_RECORDED DATA_.
------------------------------------------------------------
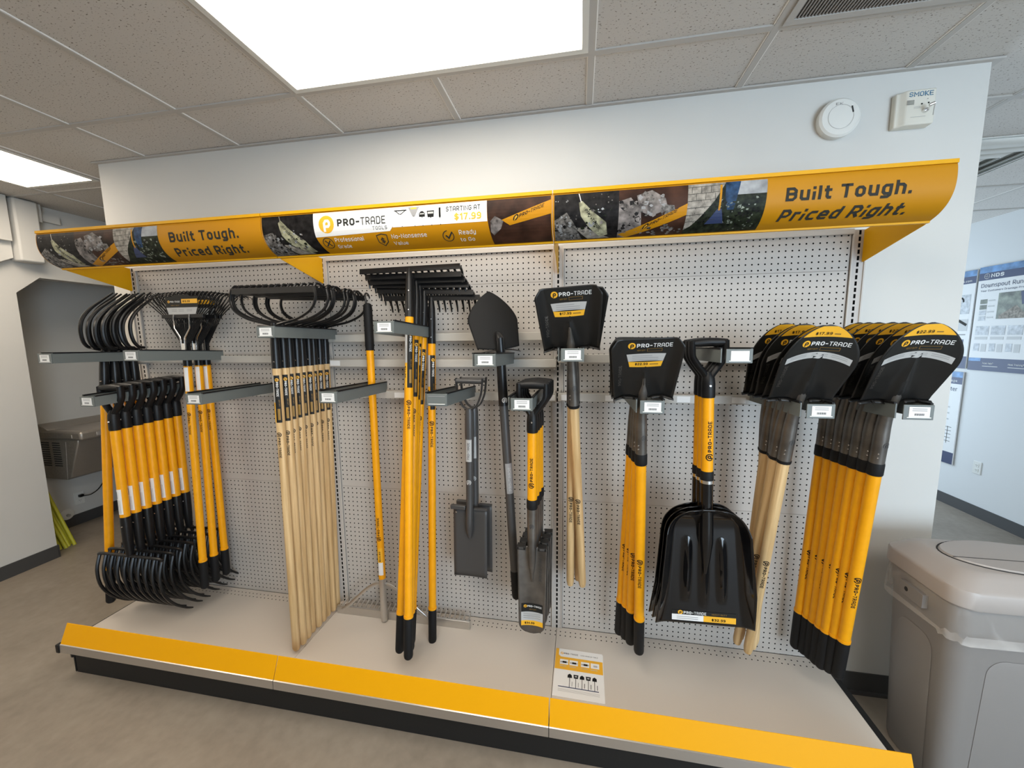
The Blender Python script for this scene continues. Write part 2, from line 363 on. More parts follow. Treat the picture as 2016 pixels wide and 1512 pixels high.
def _stroke(pl, h):
    """quads of half width H along a polyline with mitred corners"""
    closed = pl[0] == pl[-1] and len(pl) > 2
    P = [Vector(p) for p in (pl[:-1] if closed else pl)]; n = len(P)
    if not closed and n > 1:
        d0 = (P[0]-P[1]).normalized(); d1 = (P[-1]-P[-2]).normalized(); P[0] = P[0]+d0*h; P[-1] = P[-1]+d1*h
    L, R = [], []
    for i in range(n):
        a = P[i-1] if (closed or i > 0) else None; b = P[(i+1) % n] if (closed or i < n-1) else None
        d1 = (P[i]-a).normalized() if a is not None else (b-P[i]).normalized(); d2 = (b-P[i]).normalized() if b is not None else d1
        t = d1+d2
        t = t.normalized() if t.length > 1e-3 else d1
        nn = Vector((-t.y, t.x)); c = max(.5, nn.dot(Vector((-d1.y, d1.x))))
        L.append(P[i]+nn*(h/c)); R.append(P[i]-nn*(h/c))
    return [[tuple(R[i]), tuple(R[(i+1) % n]), tuple(L[(i+1) % n]), tuple(L[i])] for i in range(n if closed else n-1)]
def text(mb, s, x, y, size, mapf, mat, e=.0003, wt=.17, slant=0., align='l', width=None, band=None, axis=1, gap=.24, serif=False):
    """set string S at 2-D (x, y), cap height SIZE; WIDTH stretches it to that length"""
    polys = []; cx = 0.
    for ch in s:
        if ch == ' ': cx += .5; continue
        w, ls = GL[ch]
        for pl in ls:
            for q in _stroke(pl, wt/2):
                polys.append([(cx+wt/2+a+slant*b, b*(1-wt)+wt/2) for a, b in q])
            if serif:
                for a, b in (pl[0], pl[-1]):
                    polys.append([(cx+wt/2+a-.16, b*(1-wt)+wt/2-.05), (cx+wt/2+a+.16, b*(1-wt)+wt/2-.05), (cx+wt/2+a+.16, b*(1-wt)+wt/2+.05), (cx+wt/2+a-.16, b*(1-wt)+wt/2+.05)])
        cx += w+wt+gap
    cx -= gap
    sx = size if width is None else width/cx
    x0 = x-(cx*sx/2 if align == 'c' else cx*sx if align == 'r' else 0)
    for q in polys: mb.flat([(x0+a*sx, y+b*size) for a, b in q], mapf, mat, e, band, axis)
    return cx*sx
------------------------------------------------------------
_WRITTEN INSTRUCTION_. Without the pictures, print the whole listing exactly as given.

_PROBLEM SOLUTION_.
The Blender Python script for this scene continues. Write part 2, from line 363 on. More parts follow. Treat the picture as 2016 pixels wide and 1512 pixels high.
def _stroke(pl, h):
    """quads of half width H along a polyline with mitred corners"""
    closed = pl[0] == pl[-1] and len(pl) > 2
    P = [Vector(p) for p in (pl[:-1] if closed else pl)]; n = len(P)
    if not closed and n > 1:
        d0 = (P[0]-P[1]).normalized(); d1 = (P[-1]-P[-2]).normalized(); P[0] = P[0]+d0*h; P[-1] = P[-1]+d1*h
    L, R = [], []
    for i in range(n):
        a = P[i-1] if (closed or i > 0) else None; b = P[(i+1) % n] if (closed or i < n-1) else None
        d1 = (P[i]-a).normalized() if a is not None else (b-P[i]).normalized(); d2 = (b-P[i]).normalized() if b is not None else d1
        t = d1+d2
        t = t.normalized() if t.length > 1e-3 else d1
        nn = Vector((-t.y, t.x)); c = max(.5, nn.dot(Vector((-d1.y, d1.x))))
        L.append(P[i]+nn*(h/c)); R.append(P[i]-nn*(h/c))
    return [[tuple(R[i]), tuple(R[(i+1) % n]), tuple(L[(i+1) % n]), tuple(L[i])] for i in range(n if closed else n-1)]
def text(mb, s, x, y, size, mapf, mat, e=.0003, wt=.17, slant=0., align='l', width=None, band=None, axis=1, gap=.24, serif=False):
    """set string S at 2-D (x, y), cap height SIZE; WIDTH stretches it to that length"""
    polys = []; cx = 0.
    for ch in s:
        if ch == ' ': cx += .5; continue
        w, ls = GL[ch]
        for pl in ls:
            for q in _stroke(pl, wt/2):
                polys.append([(cx+wt/2+a+slant*b, b*(1-wt)+wt/2) for a, b in q])
            if serif:
                for a, b in (pl[0], pl[-1]):
                    polys.append([(cx+wt/2+a-.16, b*(1-wt)+wt/2-.05), (cx+wt/2+a+.16, b*(1-wt)+wt/2-.05), (cx+wt/2+a+.16, b*(1-wt)+wt/2+.05), (cx+wt/2+a-.16, b*(1-wt)+wt/2+.05)])
        cx += w+wt+gap
    cx -= gap
    sx = size if width is None else width/cx
    x0 = x-(cx*sx/2 if align == 'c' else cx*sx if align == 'r' else 0)
    for q in polys: mb.flat([(x0+a*sx, y+b*size) for a, b in q], mapf, mat, e, band, axis)
    return cx*sx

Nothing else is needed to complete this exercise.